REQUIREMENTS -
Restate the entire listing word for word.

PROVIDED MATERIAL -
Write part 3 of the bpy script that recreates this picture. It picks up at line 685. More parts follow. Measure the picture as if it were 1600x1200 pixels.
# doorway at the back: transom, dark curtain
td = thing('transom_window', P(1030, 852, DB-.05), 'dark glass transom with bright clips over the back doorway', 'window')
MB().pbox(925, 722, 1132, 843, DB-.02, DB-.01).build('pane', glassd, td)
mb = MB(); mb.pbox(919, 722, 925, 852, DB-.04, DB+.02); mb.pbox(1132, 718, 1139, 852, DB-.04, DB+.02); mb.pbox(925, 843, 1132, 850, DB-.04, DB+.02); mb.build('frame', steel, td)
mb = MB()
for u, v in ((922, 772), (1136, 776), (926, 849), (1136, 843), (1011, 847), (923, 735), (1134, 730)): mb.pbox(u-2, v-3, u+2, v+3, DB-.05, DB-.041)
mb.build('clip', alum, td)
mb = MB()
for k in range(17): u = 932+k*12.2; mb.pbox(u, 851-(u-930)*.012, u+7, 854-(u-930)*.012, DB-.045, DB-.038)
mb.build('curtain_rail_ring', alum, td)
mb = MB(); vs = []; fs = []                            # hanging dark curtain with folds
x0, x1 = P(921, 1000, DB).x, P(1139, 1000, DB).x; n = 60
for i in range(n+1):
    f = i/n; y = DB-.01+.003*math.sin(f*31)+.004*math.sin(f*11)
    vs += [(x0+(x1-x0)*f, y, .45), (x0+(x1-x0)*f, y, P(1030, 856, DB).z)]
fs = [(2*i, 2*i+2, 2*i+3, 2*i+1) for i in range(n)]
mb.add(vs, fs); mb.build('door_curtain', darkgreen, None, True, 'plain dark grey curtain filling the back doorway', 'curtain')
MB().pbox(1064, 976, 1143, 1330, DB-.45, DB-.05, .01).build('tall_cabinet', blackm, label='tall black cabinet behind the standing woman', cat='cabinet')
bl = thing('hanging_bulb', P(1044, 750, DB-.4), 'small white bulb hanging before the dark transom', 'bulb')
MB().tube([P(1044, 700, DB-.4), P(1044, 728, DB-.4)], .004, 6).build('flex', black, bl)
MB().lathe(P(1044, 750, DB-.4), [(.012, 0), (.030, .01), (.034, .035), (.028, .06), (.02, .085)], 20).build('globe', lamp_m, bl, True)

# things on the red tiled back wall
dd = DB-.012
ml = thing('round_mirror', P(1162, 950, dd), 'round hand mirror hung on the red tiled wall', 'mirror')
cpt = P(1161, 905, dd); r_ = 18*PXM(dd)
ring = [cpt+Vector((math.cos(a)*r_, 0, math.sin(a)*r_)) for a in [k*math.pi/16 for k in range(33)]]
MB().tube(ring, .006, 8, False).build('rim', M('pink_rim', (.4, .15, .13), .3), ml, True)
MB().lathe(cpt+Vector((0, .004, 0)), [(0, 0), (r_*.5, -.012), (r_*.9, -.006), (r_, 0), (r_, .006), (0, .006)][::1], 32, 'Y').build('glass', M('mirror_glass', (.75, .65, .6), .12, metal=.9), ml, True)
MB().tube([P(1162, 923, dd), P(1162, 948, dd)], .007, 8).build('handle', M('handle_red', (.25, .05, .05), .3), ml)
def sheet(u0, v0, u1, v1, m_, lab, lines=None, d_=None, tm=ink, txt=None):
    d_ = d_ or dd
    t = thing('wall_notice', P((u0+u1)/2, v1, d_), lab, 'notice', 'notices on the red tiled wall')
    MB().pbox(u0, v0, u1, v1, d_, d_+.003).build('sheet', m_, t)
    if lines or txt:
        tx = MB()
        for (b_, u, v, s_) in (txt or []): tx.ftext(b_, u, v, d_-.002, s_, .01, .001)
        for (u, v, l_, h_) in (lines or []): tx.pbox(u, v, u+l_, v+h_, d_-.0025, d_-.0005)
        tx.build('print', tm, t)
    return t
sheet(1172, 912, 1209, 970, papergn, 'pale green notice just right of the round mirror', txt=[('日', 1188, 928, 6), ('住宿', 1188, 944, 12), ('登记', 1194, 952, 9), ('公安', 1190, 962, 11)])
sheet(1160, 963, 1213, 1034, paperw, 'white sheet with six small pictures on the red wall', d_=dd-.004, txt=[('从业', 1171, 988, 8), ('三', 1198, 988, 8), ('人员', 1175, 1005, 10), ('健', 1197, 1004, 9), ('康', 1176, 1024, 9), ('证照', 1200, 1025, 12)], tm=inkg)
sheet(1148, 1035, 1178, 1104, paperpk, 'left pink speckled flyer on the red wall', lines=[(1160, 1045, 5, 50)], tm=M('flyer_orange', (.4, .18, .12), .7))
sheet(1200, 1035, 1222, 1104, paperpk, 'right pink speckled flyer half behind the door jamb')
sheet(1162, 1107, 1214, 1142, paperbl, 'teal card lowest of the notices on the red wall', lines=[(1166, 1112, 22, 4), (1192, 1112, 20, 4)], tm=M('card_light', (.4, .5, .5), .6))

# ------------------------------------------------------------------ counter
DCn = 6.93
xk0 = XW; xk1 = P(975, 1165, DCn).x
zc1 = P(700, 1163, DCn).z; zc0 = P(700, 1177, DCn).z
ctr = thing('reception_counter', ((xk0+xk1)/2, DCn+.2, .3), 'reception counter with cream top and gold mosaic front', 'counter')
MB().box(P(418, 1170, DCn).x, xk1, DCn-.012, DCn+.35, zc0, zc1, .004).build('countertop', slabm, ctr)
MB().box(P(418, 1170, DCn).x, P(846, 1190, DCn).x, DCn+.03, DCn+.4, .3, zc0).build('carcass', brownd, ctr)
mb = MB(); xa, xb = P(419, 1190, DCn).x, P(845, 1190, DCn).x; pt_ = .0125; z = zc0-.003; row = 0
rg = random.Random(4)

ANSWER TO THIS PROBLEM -
Write part 3 of the bpy script that recreates this picture. It picks up at line 685. More parts follow. Measure the picture as if it were 1600x1200 pixels.
# doorway at the back: transom, dark curtain
td = thing('transom_window', P(1030, 852, DB-.05), 'dark glass transom with bright clips over the back doorway', 'window')
MB().pbox(925, 722, 1132, 843, DB-.02, DB-.01).build('pane', glassd, td)
mb = MB(); mb.pbox(919, 722, 925, 852, DB-.04, DB+.02); mb.pbox(1132, 718, 1139, 852, DB-.04, DB+.02); mb.pbox(925, 843, 1132, 850, DB-.04, DB+.02); mb.build('frame', steel, td)
mb = MB()
for u, v in ((922, 772), (1136, 776), (926, 849), (1136, 843), (1011, 847), (923, 735), (1134, 730)): mb.pbox(u-2, v-3, u+2, v+3, DB-.05, DB-.041)
mb.build('clip', alum, td)
mb = MB()
for k in range(17): u = 932+k*12.2; mb.pbox(u, 851-(u-930)*.012, u+7, 854-(u-930)*.012, DB-.045, DB-.038)
mb.build('curtain_rail_ring', alum, td)
mb = MB(); vs = []; fs = []                            # hanging dark curtain with folds
x0, x1 = P(921, 1000, DB).x, P(1139, 1000, DB).x; n = 60
for i in range(n+1):
    f = i/n; y = DB-.01+.003*math.sin(f*31)+.004*math.sin(f*11)
    vs += [(x0+(x1-x0)*f, y, .45), (x0+(x1-x0)*f, y, P(1030, 856, DB).z)]
fs = [(2*i, 2*i+2, 2*i+3, 2*i+1) for i in range(n)]
mb.add(vs, fs); mb.build('door_curtain', darkgreen, None, True, 'plain dark grey curtain filling the back doorway', 'curtain')
MB().pbox(1064, 976, 1143, 1330, DB-.45, DB-.05, .01).build('tall_cabinet', blackm, label='tall black cabinet behind the standing woman', cat='cabinet')
bl = thing('hanging_bulb', P(1044, 750, DB-.4), 'small white bulb hanging before the dark transom', 'bulb')
MB().tube([P(1044, 700, DB-.4), P(1044, 728, DB-.4)], .004, 6).build('flex', black, bl)
MB().lathe(P(1044, 750, DB-.4), [(.012, 0), (.030, .01), (.034, .035), (.028, .06), (.02, .085)], 20).build('globe', lamp_m, bl, True)

# things on the red tiled back wall
dd = DB-.012
ml = thing('round_mirror', P(1162, 950, dd), 'round hand mirror hung on the red tiled wall', 'mirror')
cpt = P(1161, 905, dd); r_ = 18*PXM(dd)
ring = [cpt+Vector((math.cos(a)*r_, 0, math.sin(a)*r_)) for a in [k*math.pi/16 for k in range(33)]]
MB().tube(ring, .006, 8, False).build('rim', M('pink_rim', (.4, .15, .13), .3), ml, True)
MB().lathe(cpt+Vector((0, .004, 0)), [(0, 0), (r_*.5, -.012), (r_*.9, -.006), (r_, 0), (r_, .006), (0, .006)][::1], 32, 'Y').build('glass', M('mirror_glass', (.75, .65, .6), .12, metal=.9), ml, True)
MB().tube([P(1162, 923, dd), P(1162, 948, dd)], .007, 8).build('handle', M('handle_red', (.25, .05, .05), .3), ml)
def sheet(u0, v0, u1, v1, m_, lab, lines=None, d_=None, tm=ink, txt=None):
    d_ = d_ or dd
    t = thing('wall_notice', P((u0+u1)/2, v1, d_), lab, 'notice', 'notices on the red tiled wall')
    MB().pbox(u0, v0, u1, v1, d_, d_+.003).build('sheet', m_, t)
    if lines or txt:
        tx = MB()
        for (b_, u, v, s_) in (txt or []): tx.ftext(b_, u, v, d_-.002, s_, .01, .001)
        for (u, v, l_, h_) in (lines or []): tx.pbox(u, v, u+l_, v+h_, d_-.0025, d_-.0005)
        tx.build('print', tm, t)
    return t
sheet(1172, 912, 1209, 970, papergn, 'pale green notice just right of the round mirror', txt=[('日', 1188, 928, 6), ('住宿', 1188, 944, 12), ('登记', 1194, 952, 9), ('公安', 1190, 962, 11)])
sheet(1160, 963, 1213, 1034, paperw, 'white sheet with six small pictures on the red wall', d_=dd-.004, txt=[('从业', 1171, 988, 8), ('三', 1198, 988, 8), ('人员', 1175, 1005, 10), ('健', 1197, 1004, 9), ('康', 1176, 1024, 9), ('证照', 1200, 1025, 12)], tm=inkg)
sheet(1148, 1035, 1178, 1104, paperpk, 'left pink speckled flyer on the red wall', lines=[(1160, 1045, 5, 50)], tm=M('flyer_orange', (.4, .18, .12), .7))
sheet(1200, 1035, 1222, 1104, paperpk, 'right pink speckled flyer half behind the door jamb')
sheet(1162, 1107, 1214, 1142, paperbl, 'teal card lowest of the notices on the red wall', lines=[(1166, 1112, 22, 4), (1192, 1112, 20, 4)], tm=M('card_light', (.4, .5, .5), .6))

# ------------------------------------------------------------------ counter
DCn = 6.93
xk0 = XW; xk1 = P(975, 1165, DCn).x
zc1 = P(700, 1163, DCn).z; zc0 = P(700, 1177, DCn).z
ctr = thing('reception_counter', ((xk0+xk1)/2, DCn+.2, .3), 'reception counter with cream top and gold mosaic front', 'counter')
MB().box(P(418, 1170, DCn).x, xk1, DCn-.012, DCn+.35, zc0, zc1, .004).build('countertop', slabm, ctr)
MB().box(P(418, 1170, DCn).x, P(846, 1190, DCn).x, DCn+.03, DCn+.4, .3, zc0).build('carcass', brownd, ctr)
mb = MB(); xa, xb = P(419, 1190, DCn).x, P(845, 1190, DCn).x; pt_ = .0125; z = zc0-.003; row = 0
rg = random.Random(4)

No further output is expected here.